Thursday, September 14, 2017

mother!



The title mother! rhymes with "smother," which is a word that recalls the nature of many of Darren Aronofsky's films. His movies sometimes mix a "high art" sensibility with bludgeons of icky imagery. You feel for his miserable protagonists and the actors playing them because their suffering is bright, blunt, physical, breathy, and tear-stained. But there's also a strange sense of remove, as the incidents and the body horror (sanguine seeping wounds abound) in those character's lives, first pitched in a calming sense of reality, seem so outlandish. Very seldom does an Aronofsky movie have a settled place to land (think the ill-fated drop-to-mattress in Black Swan) or much humor. However, in the opening of mother!, there's the immediate cheekiness to the ridiculousness of the title (and the Shakespearean quill font presentation).

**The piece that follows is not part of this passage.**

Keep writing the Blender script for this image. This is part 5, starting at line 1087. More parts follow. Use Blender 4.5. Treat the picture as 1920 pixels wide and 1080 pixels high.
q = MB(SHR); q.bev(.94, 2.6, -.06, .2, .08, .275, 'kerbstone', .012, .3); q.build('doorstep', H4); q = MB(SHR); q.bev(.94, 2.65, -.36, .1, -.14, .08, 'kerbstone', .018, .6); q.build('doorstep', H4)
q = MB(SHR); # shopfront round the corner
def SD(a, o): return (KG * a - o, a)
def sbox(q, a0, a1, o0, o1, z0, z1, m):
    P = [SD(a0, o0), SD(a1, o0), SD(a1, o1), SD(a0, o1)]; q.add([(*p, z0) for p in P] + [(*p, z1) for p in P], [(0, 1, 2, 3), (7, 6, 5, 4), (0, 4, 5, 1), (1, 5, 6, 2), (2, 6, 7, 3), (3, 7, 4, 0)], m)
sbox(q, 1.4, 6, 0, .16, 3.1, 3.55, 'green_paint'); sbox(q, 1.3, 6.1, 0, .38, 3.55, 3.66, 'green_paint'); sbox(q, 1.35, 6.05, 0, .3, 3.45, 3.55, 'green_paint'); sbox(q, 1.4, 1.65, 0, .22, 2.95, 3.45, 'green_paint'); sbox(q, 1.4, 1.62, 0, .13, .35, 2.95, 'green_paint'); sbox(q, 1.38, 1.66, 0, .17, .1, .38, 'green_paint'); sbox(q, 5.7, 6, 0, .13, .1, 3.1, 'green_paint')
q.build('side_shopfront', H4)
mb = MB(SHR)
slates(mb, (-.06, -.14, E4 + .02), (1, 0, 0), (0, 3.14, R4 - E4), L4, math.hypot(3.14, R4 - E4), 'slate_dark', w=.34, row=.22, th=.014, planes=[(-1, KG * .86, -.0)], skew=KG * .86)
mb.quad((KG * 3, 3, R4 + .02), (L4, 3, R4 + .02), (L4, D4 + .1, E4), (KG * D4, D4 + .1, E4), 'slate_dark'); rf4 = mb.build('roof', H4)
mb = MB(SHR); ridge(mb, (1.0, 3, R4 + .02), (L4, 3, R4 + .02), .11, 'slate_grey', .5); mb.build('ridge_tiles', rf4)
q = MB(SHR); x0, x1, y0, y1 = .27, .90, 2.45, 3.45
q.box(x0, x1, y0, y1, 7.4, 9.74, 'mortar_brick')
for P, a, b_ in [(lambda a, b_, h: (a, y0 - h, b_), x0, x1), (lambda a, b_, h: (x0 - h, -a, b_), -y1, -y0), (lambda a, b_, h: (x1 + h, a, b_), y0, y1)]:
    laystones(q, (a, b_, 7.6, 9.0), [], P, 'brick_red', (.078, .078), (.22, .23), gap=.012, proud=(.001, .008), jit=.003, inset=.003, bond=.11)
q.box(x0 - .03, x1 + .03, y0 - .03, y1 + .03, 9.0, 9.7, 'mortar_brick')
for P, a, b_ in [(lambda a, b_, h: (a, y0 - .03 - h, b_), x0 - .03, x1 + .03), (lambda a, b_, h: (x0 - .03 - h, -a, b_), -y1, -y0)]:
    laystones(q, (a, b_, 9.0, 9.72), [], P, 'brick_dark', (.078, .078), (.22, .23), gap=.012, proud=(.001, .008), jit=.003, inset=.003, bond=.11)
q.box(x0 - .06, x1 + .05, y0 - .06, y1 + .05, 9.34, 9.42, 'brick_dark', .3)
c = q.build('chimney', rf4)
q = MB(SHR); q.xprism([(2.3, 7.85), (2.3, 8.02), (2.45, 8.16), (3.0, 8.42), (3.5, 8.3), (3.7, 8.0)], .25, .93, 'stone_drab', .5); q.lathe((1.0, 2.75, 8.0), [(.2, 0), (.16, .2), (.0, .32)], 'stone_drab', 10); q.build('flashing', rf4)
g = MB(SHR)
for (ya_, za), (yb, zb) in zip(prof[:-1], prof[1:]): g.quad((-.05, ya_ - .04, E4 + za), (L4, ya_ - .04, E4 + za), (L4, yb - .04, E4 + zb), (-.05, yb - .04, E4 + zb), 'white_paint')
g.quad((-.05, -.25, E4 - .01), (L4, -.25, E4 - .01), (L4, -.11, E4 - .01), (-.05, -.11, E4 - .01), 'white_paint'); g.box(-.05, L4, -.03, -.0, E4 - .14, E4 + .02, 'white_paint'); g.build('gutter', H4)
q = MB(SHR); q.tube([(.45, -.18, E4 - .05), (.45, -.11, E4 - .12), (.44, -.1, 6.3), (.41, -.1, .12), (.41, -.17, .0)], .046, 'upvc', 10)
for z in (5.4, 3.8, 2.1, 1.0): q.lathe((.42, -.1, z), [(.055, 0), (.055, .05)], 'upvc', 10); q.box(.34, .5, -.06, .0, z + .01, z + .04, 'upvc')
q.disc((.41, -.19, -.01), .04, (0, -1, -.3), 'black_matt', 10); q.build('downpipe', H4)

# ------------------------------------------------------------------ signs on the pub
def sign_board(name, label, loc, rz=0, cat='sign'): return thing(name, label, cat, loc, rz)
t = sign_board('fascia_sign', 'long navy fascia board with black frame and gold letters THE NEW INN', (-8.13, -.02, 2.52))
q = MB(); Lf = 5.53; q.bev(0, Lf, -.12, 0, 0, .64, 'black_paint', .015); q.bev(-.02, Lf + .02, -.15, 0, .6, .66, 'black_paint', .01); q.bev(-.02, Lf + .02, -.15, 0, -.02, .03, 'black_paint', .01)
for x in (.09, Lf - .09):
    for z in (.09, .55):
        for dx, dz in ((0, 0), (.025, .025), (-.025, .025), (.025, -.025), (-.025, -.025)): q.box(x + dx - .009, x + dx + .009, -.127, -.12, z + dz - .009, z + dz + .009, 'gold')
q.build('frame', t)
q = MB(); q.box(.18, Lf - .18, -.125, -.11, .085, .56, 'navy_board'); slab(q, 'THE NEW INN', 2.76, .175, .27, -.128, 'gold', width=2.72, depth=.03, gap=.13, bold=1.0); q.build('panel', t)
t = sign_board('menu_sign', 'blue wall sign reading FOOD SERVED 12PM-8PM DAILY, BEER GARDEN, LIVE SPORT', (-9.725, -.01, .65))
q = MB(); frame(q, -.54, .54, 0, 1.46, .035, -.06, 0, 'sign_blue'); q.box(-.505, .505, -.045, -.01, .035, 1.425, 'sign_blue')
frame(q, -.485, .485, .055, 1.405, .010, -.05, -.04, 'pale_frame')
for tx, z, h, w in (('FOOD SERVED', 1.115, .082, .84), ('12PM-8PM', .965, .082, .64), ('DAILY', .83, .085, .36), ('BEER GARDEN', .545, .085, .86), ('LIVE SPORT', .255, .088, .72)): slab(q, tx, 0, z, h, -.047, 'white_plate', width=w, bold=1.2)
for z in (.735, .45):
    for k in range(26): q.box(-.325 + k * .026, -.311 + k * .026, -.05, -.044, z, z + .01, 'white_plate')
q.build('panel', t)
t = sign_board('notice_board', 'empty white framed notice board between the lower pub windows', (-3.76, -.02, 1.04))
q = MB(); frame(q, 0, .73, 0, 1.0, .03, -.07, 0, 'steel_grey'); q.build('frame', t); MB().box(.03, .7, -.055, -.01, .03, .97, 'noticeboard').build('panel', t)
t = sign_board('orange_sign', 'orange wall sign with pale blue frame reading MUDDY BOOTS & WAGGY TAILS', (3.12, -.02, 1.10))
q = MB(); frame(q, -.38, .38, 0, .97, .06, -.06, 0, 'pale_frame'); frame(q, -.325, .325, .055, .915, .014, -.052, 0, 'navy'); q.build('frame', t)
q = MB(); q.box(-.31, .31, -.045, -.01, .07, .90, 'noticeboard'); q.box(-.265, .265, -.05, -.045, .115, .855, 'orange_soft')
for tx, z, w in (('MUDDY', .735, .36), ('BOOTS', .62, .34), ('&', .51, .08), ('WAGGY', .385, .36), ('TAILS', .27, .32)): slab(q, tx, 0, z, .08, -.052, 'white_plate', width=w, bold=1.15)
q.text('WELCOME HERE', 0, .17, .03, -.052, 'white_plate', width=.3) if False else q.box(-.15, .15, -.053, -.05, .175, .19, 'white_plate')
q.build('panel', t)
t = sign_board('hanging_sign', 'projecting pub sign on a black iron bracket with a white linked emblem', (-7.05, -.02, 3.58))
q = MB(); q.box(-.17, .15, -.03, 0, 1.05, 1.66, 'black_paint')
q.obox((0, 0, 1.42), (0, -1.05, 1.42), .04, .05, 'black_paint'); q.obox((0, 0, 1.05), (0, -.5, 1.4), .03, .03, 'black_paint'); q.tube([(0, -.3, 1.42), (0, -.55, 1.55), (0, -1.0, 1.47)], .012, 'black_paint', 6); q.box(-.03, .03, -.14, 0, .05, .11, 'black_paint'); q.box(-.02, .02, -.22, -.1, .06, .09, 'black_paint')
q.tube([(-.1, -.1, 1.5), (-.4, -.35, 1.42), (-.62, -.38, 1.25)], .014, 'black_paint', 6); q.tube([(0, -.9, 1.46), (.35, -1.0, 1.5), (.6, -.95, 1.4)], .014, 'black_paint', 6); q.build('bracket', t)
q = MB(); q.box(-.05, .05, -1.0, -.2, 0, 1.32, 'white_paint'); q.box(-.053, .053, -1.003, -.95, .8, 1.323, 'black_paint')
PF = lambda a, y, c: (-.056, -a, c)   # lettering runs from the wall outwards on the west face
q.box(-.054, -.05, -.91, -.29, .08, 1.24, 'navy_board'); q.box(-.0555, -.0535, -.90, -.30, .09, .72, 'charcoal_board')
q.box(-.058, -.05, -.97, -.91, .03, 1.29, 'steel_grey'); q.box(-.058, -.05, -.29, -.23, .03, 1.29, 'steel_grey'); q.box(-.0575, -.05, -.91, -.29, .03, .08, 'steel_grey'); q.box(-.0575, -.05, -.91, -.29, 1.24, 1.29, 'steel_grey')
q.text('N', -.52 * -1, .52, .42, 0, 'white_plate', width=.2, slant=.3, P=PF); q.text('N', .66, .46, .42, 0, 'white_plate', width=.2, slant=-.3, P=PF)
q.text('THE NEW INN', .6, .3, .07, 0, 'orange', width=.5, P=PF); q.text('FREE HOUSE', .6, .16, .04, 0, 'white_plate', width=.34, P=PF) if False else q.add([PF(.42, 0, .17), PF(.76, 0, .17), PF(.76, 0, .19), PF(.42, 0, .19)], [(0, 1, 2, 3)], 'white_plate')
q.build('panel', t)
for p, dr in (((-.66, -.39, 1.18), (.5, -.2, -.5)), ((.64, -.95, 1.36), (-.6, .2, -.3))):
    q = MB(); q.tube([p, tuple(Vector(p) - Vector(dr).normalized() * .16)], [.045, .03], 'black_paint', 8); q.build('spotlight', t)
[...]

The setting is peaceful, earthy and attractive with tinges of unease (throbbing walls, a delicate crystal glowing with bits of ember).



Jennifer Lawrence plays a reserved woman living with a poet (Javier Bardem) and obsessively renovating their remote mansion. The film, utilizing killer camerawork by Matthew Libatique, stays mostly in the constricts of Lawrence's point-of-view, with her long brown-gray hair and flowy white t-shirts, painters jeans, and nighties, moving throughout the rambling house. A couple (a pleasingly hammy Ed Harris and a perfectly calculating Michelle Pfeiffer) show up, disrupting the tranquil pale blue and taupe-walled household with discourteous behavior, neon underwear and smokers' hacking (this is a picture that refuses to breathe freely). Bardem eagerly takes them in while Lawrence expresses her displeasure to us through her vivid facial expressions (she's astoundingly good at this--doing so little to express so much with her countenance). It's this subplot where we see Aronofsky doing some of his best directing ever, with humor and unnerving tension. It's like a comedy of manners mixed with Polanski horror.



Then slowly, and in an increasingly garish way, the movie swings into screamy, gruesome farce with blatant shock scenes. Even though the filmmaker has been praised for this half of the picture, for his audacity, rabid energy and disdain for Cinemascore-squared mainstream audiences (you could physically sense the hatred in the theater for this movie after my showing ended), it also seems like an easy way (Aronofsky supposedly penned the script in five days) out of what seemed to be shaping up as a strong, sharp mystery. This is a filmmaker's film though, completely meta, in the vein of the rocket launchpad built on sand in 8 1/2where the film scrapes away at itself until its destroyed (here, up in tacky CGI flames). There's also seemingly symbolic glimpses of the deification of artists, with worshiping crowds, badgering press and paparazzi, feeding off of the flesh of its targets. That poetry is the source of so much celebrity worship is also a good joke. The movie concludes sort of unsatisfactorily contextually and visually with a shimmer of Dan Curtis' Burnt Offerings. But both Libatique and Lawrence should be particularly commended for carrying us through this nightmare with skillful work and raw charisma. ***



-Jeffery Berg


1 comment:

  1. Although I know that it's veering out of control is all to the point, I found the control of the first half more impressive. It's a good one but upon consideration, I am thinking it's allegorical pretences disguise how schlocky it actually is. And the schlock is okay by me, but it does seem amazing to me that such a meta and audacious film is getting so much a mainstream promo-push.